Hıncal Uluç, köşesinde, genel af çıkarmadan nasıl bir çözüm olacağını sorgulayarak, somut çözüm üzerinde konuşmak gerekliliğine ilişkin isyanını açığa vuruyor.
Taraf gazetesi, Aktütün baskınına ilişkin çarpıcı belgeler yayınladı. Bu belge, genç insanların ölümlerinin ne kadar kanıksandığını ve sıradanlaştığını ortaya koydu. Askerlik yan gelip yatma yeri değil ama, sorgusuz ve sorumsuz ölümler merkezi de değil, olmamalı.
Engin Ceberin işkencede ölümü için, Adalet Bakanının sorumluluğu kabul edip özür dilemesi ve 19 kamu görevlisinin açığa alınması olumlu bir gelişme. Sözde, can güvenliğimizden, hukuk ve adaletten sorumlu devletin insana ve hukuka karşı işlediği suçlar karşısında ilk kez, böyle bir tutum ortaya kondu.
Kuşkusuz, mızrak çuvala sığmayacak, inkar edilemeyecek kadar ortadaydı. Sorumluluk kabul edilir ve özür dilenirken bir yandan da soruşturma için gizlilik kararı veriliyor ve kamuoyunun bilgisinden uzaklaştırılıyor. İnsan hakları savunucularının, demokrasi güçlerinin ilgisinin eksik edilmemesi soruşturmanın asıl güvencesi olacak, bunu da biliyoruz.

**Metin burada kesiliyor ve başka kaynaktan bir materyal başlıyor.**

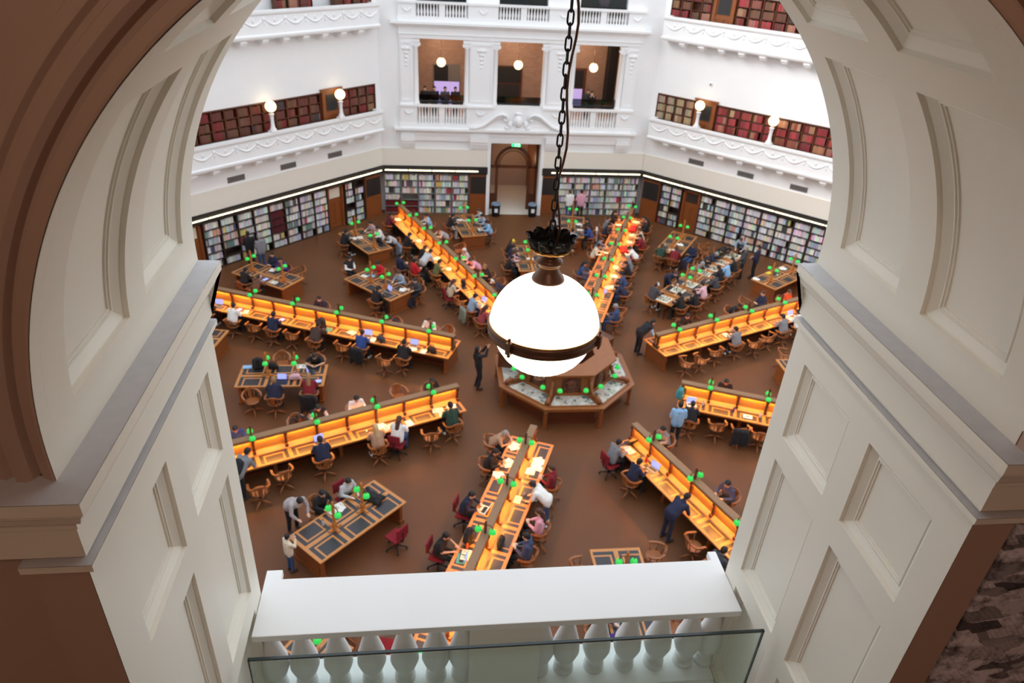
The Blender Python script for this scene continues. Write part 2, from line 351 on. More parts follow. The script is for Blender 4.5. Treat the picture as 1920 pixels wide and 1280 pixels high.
PEOPLE = """
-12.8|10.19|20|S|black|black|black|-|person in a long black coat standing by the bookshelves of the side wall
-12.25|9.9|40|S|grey|denim|grey|-|person in grey coat and blue jeans beside the person in black by the bookshelves
-11.52|8.87|146|b|navy|black|black|w|person in navy sweater over white collar at the table below the side bookshelves
-11.0|8.52|146|s|purple|black|black|w|person in purple jacket beside the person in navy sweater
-12.49|7.19|-34|s|black|black|black|w|person in black bent over the table below the side bookshelves, facing the person in navy
-11.97|6.56|-34|l|brown|black|pinkhair|w|person with a pink cap and brown top opposite the purple jacket
-8.78|11.37|-56|s|black|black|black|w|person in black at the short end of the table nearest the panelled corner
-7.34|12.69|124|s|greypink|black|black|w|person in pinkish grey behind the lamp at the table near the panelled corner
-7.0|12.18|124|s|white|black|black|w|person in white shirt reading at the table near the panelled corner
-6.36|11.66|124|l|ltgrey|black|black|w|person in pale grey hoodie curled over the table near the panelled corner
-8.22|8.47|-135|b|white|black|black|w|person in white sleeves and black vest at the end of the inner table
-6.76|8.12|135|s|red|black|black|w|person in red top half hidden by a green lamp at the inner table
-6.94|5.53|-45|s|black|black|black|w|person in black sitting with back turned at the inner table with a blue cap near
-5.15|6.55|135|s|dkgrey|black|black|w|person in dark grey hoodie writing on white paper at the inner table end
-5.85|7.21|135|s|bluegrey|black|brown|w|person in blue grey beside the dark grey hoodie at the inner table
-6.8|13.85|-68|s|maroon|black|black|w|person in maroon at the outermost seat of the diagonal desk beside the doorway shelves
-5.81|11.18|-68|s|black|black|black|w|person all in black writing at the diagonal desk
-5.08|9.7|-68|s|black|black|brown|w|person in black leaning in under the glowing panel, coat chair beside
-4.96|8.82|-50|L|ltgrey|black|black|-|person in pale grey hoodie standing bent over the diagonal desk
-6.0|8.65|-60|b|navy|black|black|w|person in navy sitting back from the diagonal desk with a red scarf
-5.36|8.17|-60|b|red|black|black|w|person in red sitting back beside the navy jacket
-4.44|8.15|-68|s|olive|black|black|w|person in olive green shirt writing at the diagonal desk
-3.86|6.25|-68|s|beige|black|brown|r|person in beige top on a red chair using a laptop
-3.05|4.8|-68|s|bluegrey|denim|black|w|person in pale blue grey hoodie with a green coat on the chair
-2.69|3.82|-68|s|dullred|black|brown|w|person in dull red top at the globe end of the diagonal desk
-4.64|13.82|112|s|ltblue|black|black|w|person in pale blue at the wall end of the diagonal desk, far side
-3.84|12.27|112|l|pattern|black|brown|w|person in patterned top leaning behind the diagonal desk spine
-2.88|9.52|112|s|ltgrey|black|white|w|person in grey behind the diagonal desk spine
-2.46|8.8|112|l|pink|black|brown|w|person in dusty pink behind the diagonal desk spine
-2.06|7.9|112|s|black|black|tan|w|person in black T-shirt behind the diagonal desk spine
-1.61|6.64|112|l|navy|black|white|w|person with white cap and navy top behind the diagonal desk spine
-3.69|13.7|-79|s|black|white|black|w|person in black with pale trousers at the table before the doorway shelves
-1.89|14.51|101|s|ltgrey|black|brown|w|person in pale grey at the far end of the table before the doorway shelves
-1.77|13.9|101|s|bluegrey|black|black|w|person in blue grey reading at the table before the doorway shelves
-1.6|13.0|101|s|ltblue|denim|black|w|person in light blue shirt nearest the doorway at the far table
-0.96|10.59|-90|s|black|black|yellow|w|person in black wearing a yellow hat at the table behind the globe lamp
-0.96|9.97|-90|s|navy|black|black|w|person in navy next to the yellow hat
-1.16|8.76|-90|s|black|black|black|w|person in black with a white bag at the table behind the globe lamp
-0.96|9.35|-90|s|pinkpat|black|brown|w|person in pink patterned top at the table behind the globe lamp
3.06|16.55|10|S|white|denim|brown|-|person in white jumper and dark jeans standing before the bookshelves by the doorway
3.7|16.55|-10|S|pink|black|black|-|person in pink shirt standing before the bookshelves by the doorway
1.78|13.96|-101|s|pattern|black|black|w|person in striped white top at the table behind the lamp chain
1.43|13.2|-101|s|black|black|black|w|person in black behind the lamp chain
3.66|13.41|79|s|black|black|black|w|person in black coat at the table behind the lamp chain
3.51|12.47|79|s|blue|black|black|w|person in blue behind a white jacket at the table
2.39|11.79|-11|s|bluegrey|black|black|w|person in blue grey at the inner end of the table behind the chain
4.99|14.65|-112|s|black|black|black|w|person in black at the wall end of the crowded desk
4.5|13.83|-112|s|grey|black|brown|w|person in grey hoodie, second from the wall on the crowded desk
4.29|12.91|-112|s|navy|black|black|w|person in navy, third from the wall on the crowded desk
3.49|10.98|-112|s|greyblue|black|brown|w|person in grey blue shirt leaning on the crowded desk
3.14|10.15|-112|s|cream|black|black|w|person in cream cardigan at the crowded desk
2.1|8.14|-112|s|denim|denim|black|w|person in denim jacket sitting near the globe lamp
6.78|13.81|68|s|dkgrey|black|black|w|person in dark grey on the lit side of the crowded desk, wall end
6.59|13.22|68|b|black|black|black|w|person in black sitting upright at the crowded desk
6.09|12.05|68|s|beige|black|brown|w|person in beige on the lit side of the crowded desk
5.88|11.11|68|s|dkred|black|black|w|person in dark red and black on the lit side of the crowded desk
5.26|10.01|68|l|white|red|black|w|person in white top with a red coat tied at the waist
4.66|8.7|68|s|grey|black|grey|w|person in grey on the lit side of the crowded desk
4.43|8.13|68|s|black|black|black|w|person in black holding a paper on the lit side of the crowded desk
3.96|7.0|68|s|denim|denim|black|w|person in denim blue on the lit side of the crowded desk
3.78|6.15|68|l|navy|denim|black|w|person in dark navy slumped over the crowded desk near the lamp
2.82|3.93|68|b|denim|denim|grey|w|person in denim sitting with a newspaper beside the globe lamp
6.41|10.04|-34|s|dkgreen|black|brown|w|person in dark green at the table before the empty wooden chairs
7.01|9.71|-34|s|dkred|black|brown|w|person in dark red sitting back to the camera near the navy blazer
8.08|10.16|120|b|navy|denim|brown|w|person in navy blazer and jeans sitting sideways at the table
8.75|9.77|-135|l|navy|black|grey|w|person playing chess in navy on the wall side of the chess row
8.12|9.14|-135|l|black|black|black|w|person playing chess in black on the wall side of the chess row
7.69|8.71|-135|l|grey|black|grey|w|person in grey playing chess nearest the lamps on the wall side
9.67|10.69|-135|l|black|black|black|w|person playing chess in black near the bookcase end of the chess row
9.18|10.2|-135|l|dkgreen|black|black|w|person playing chess in dark green on the wall side of the chess row
10.96|10.96|135|L|bluegrey|black|brown|-|person in blue grey leaning over the bookcase end of the chess row
10.26|9.09|60|S|dkgrey|black|grey|-|person in dark grey coat standing to watch the chess row
10.88|9.1|50|S|navy|black|black|-|person in navy standing at the bookcase end of the chess row
9.65|8.52|45|s|black|black|black|w|person playing chess in black seated beside the person in light blue
9.14|8.04|45|s|ltblue|black|bald|w|person in light blue shirt playing chess
8.62|7.57|45|s|black|black|black|w|person playing chess in black jacket next to the light blue shirt
8.14|6.78|45|s|dkgrey|black|black|w|person playing chess in charcoal next to the black jacket
7.28|5.92|45|s|pinkpat|denim|black|w|person in pink and white top at the chess boards
6.67|5.19|45|s|black|black|black|w|person in black with a white cuff at the chess boards
5.94|4.92|45|s|black|black|black|w|person in black over a blue shirt at the nearest chess board
6.0|7.24|-160|L|navy|black|brown|-|person in navy bending over the chess boards
4.83|5.79|-60|s|dkgrey|black|white|w|person in dark grey jacket and pale cap at the end of the chess boards
5.45|3.38|-158|s|black|black|black|w|person behind the inner end of the upper right glowing desk
7.99|4.58|-158|l|black|black|black|w|person in black jacket curled forward behind the upper right glowing desk
9.49|4.99|100|b|navy|black|brown|w|person in navy stretched out behind the upper right glowing desk
10.68|5.48|-158|s|orange|red|brown|w|person in orange top and red behind the upper right glowing desk
7.24|1.94|23|s|grey|black|black|w|person in grey hoodie alone in the middle of the upper right glowing desk
9.6|2.91|23|s|grey|black|black|w|person in grey hoodie with a white laptop at the upper right glowing desk
10.4|3.25|23|s|white|black|black|w|person in white next to the stone jamb at the upper right glowing desk
3.46|2.39|-80|L|ltblue|black|black|-|person in black vest over light blue leaning on the upper right desk end
-13.33|4.46|-23|s|black|black|black|w|person in black next to the stone jamb at the upper left glowing desk
-12.24|3.96|-23|s|white|black|black|w|person in white top writing at the upper left glowing desk
-10.64|3.27|-23|s|navy|black|black|w|person in navy using a tablet at the upper left glowing desk
-8.99|2.45|-23|l|dkbrown|black|black|w|person in dark brown resting on a backpack at the upper left glowing desk
-7.24|1.93|-23|s|blue|black|black|w|person in dark blue before a hanging black coat at the upper left glowing desk
-5.7|1.17|-23|s|black|black|black|w|person in black with a laptop at the inner end of the upper left glowing desk
-8.95|4.95|158|s|navy|black|black|w|person peeking over the spine of the upper left glowing desk
-6.06|3.71|158|l|navy|black|black|w|person in navy crouched low behind the spine of the upper left glowing desk
-4.65|3.18|158|s|white|black|brown|w|person in white shirt behind the inner end of the upper left glowing desk spine
-9.78|-1.16|0|s|navy|black|tan|w|person in navy back to the camera at the side table
-8.69|-0.96|0|s|dkred|denim|tan|w|person in dark red at the side table, black coat behind
-8.69|1.03|-180|l|black|black|black|w|person in black with bare arms across the side table
-7.11|-1.88|-158|s|white|black|black|w|person in white behind the middle of the lower left glowing desk
-8.85|-2.51|-158|l|black|black|black|w|person in black with red trim behind the lower left glowing desk
-8.24|-2.35|-158|s|ltgrey|black|black|w|person in pale grey and dark vest behind the lower left glowing desk
-10.51|-3.29|-158|s|blue|black|black|w|person in blue top behind the jamb end of the lower left glowing desk
-4.71|-0.89|-158|s|black|black|black|w|person in black behind the inner end of the lower left glowing desk
-10.03|-5.11|-30|L|grey|black|black|-|person in grey hoodie with a black backpack standing by the lower left glowing desk
-7.83|-4.3|22|s|navy|black|black|w|person in navy with pale headphones at the lower left glowing desk
-6.27|-3.73|22|s|tan|black|blond|w|person in tan top at the lower left glowing desk
-5.73|-3.42|-20|s|white|denim|brown|r|person in white top on a red chair at the lower left glowing desk
-3.99|-2.75|22|s|dkgreen|black|black|w|person in dark bottle green at the inner end of the lower left glowing desk
-3.0|0.17|-80|P|black|black|black|-|person in black holding up a phone beside the octagonal desk
-8.39|-6.47|-135|L|pattern|black|black|-|person in black and white spotted shirt bending over the lower left table
-7.73|-6.2|-135|s|black|black|black|w|person in black hoodie reading at the lower left table
-7.09|-5.74|-135|s|ltgrey|black|black|r|person in pale grey shirt on a red chair at the lower left table
-8.26|-7.86|-50|K|cream|denim|black|-|small person in cream jacket and blue trousers at the corner of the lower left table
-2.8|-3.68|-113|l|tan|black|grey|w|person with tan arms bent over papers at the inner end of the rail-side desk
-3.02|-4.74|-113|s|black|black|black|w|person in black with a turquoise collar at the rail-side desk
-3.8|-6.48|-113|s|navy|black|black|r|person in navy and blue hoodie with a silver laptop at the rail-side desk
-4.53|-7.93|-113|s|black|black|black|r|person in black T-shirt with a teal laptop at the rail-side desk
-1.26|-5.68|67|b|dkred|black|brown|w|person in black and red plaid sitting back from the rail-side desk
-1.55|-6.57|67|L|white|denim|black|-|person in white T-shirt and jeans leaning on the rail-side desk
-1.84|-7.39|67|b|pink|black|brown|w|person in pale pink jacket looking at a phone by the rail-side desk
-2.28|-8.24|67|b|navygrey|black|black|w|person in navy and grey hoodie looking at a phone by the rail-side desk
0.74|-4.6|-67|s|grey|black|black|r|person in grey top with headphones on red chair at the lower right glowing desk
1.15|-5.49|-67|s|navy|black|black|w|person in navy typing at the lower right glowing desk
1.78|-7.29|-67|L|navy|navy|black|-|person in navy with a tied waist leaning over the lower right glowing desk
2.66|-3.87|113|s|grey|black|black|w|person in grey behind the spine of the lower right glowing desk
3.8|-6.42|113|s|navygrey|black|black|w|person in navy hood propping chin behind the lower right glowing desk
2.43|-8.96|-67|s|dkgrey|black|black|w|person in charcoal at the jamb end of the lower right glowing desk
3.18|-3.25|-10|S|ltblue|black|black|-|person in light blue T-shirt and black apron standing by the short right glowing desk
3.78|-2.84|-22|s|black|black|black|w|person in black with a laptop at the inner end of the short right glowing desk
5.53|-1.23|158|s|black|black|black|w|person behind the spine of the short right glowing desk
-6.74|-9.98|146|s|red|black|black|w|person in red seen between the left balusters below the rail
-0.98|-10.7|-90|s|purple|black|black|w|person in purple seen between the right balusters below the rail
"""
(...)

Ancak, yine de umut verici bir gelişme oldu.
İngilterede terörle mücadele bahanesiyle, gözaltı süresini 42 güne çıkarmayı hedefleyen yasa tasarısına karşı 42 aydının ortaya koyduğu tavırla, tasarı geri çekildi. Umut verici bir gelişme!
Aktütün Karakoluna baskına ilişkin bunca belge ve isyan ortada iken, genelkurmay başkanının açıklaması tam anlamıyla umut kırıcı oldu. Bugün genelkurmay başkanının belgelere karşı cevabı geldi. Belgeleri sızdıranlar ve bu bilgileri kullananlar hakkında adli işlem başlatıldığını belirten İlker Başbuğ, herkesi dikkatli olmaya ve doğru yerde bulunmaya davet etti! Askerler, olağanüstü hal yetkileri talep etti.
Genelkurmay başkanı, geleneksel usulle, yapılan işler hakkında soru soranları tehdit etmeyi tercih etti. Açıkça, basına da emir verdi, nerede duracağınızı bilin dedi. Genelkurmayın bir süre önce başlattığı haftalık olağan basın toplantısı girişimi, basını hizaya getirmeye yetmediğinde, İlker Başbuğ, diplomatik davranmayı bir kenara bıraktı.
Demokratik bir ülkede miyiz? Basın özgürlüğü olan bir ülkede miyiz? Genelkurmay başkanının kuvveti; kuvvetler ayrılığı ilkesi ile tanımlı demokraside, her türlü kuvvetin üstünde mi? Kışlada, Genelkurmay Başkanlığının kalın duvarları ardında olup bitenlerden sorgu sual olmaz mı? Hangi Tanrısal kuvvet, genelkurmayın hikmetinden sual etmemizi engelliyor?
Ey yetkililer, ey ölümler için emir verenler!
Ey en büyük bütçeyi askeri harcamalar için ayıran hükümet yetkilileri!
Ey sınır içi ve sınır ötesi operasyonlar için tezkere alanlar!
Ey tezkereye izin veren milletin vekilleri!
Ölümler nerede duracak ve daha kaç genç ölecek? Meryem Koray, ölümlerden artık üzüntü değil, utanç duyuyor. Siz ne zaman üzüntü duyacaksınız?
Ne zaman ölümleri, askeri başarıların bir çetelesinden ibaret değil, de insanla ilgili olduğunu hesap edeceksiniz? Ne zaman demokrasiyi benimseyeceksiniz?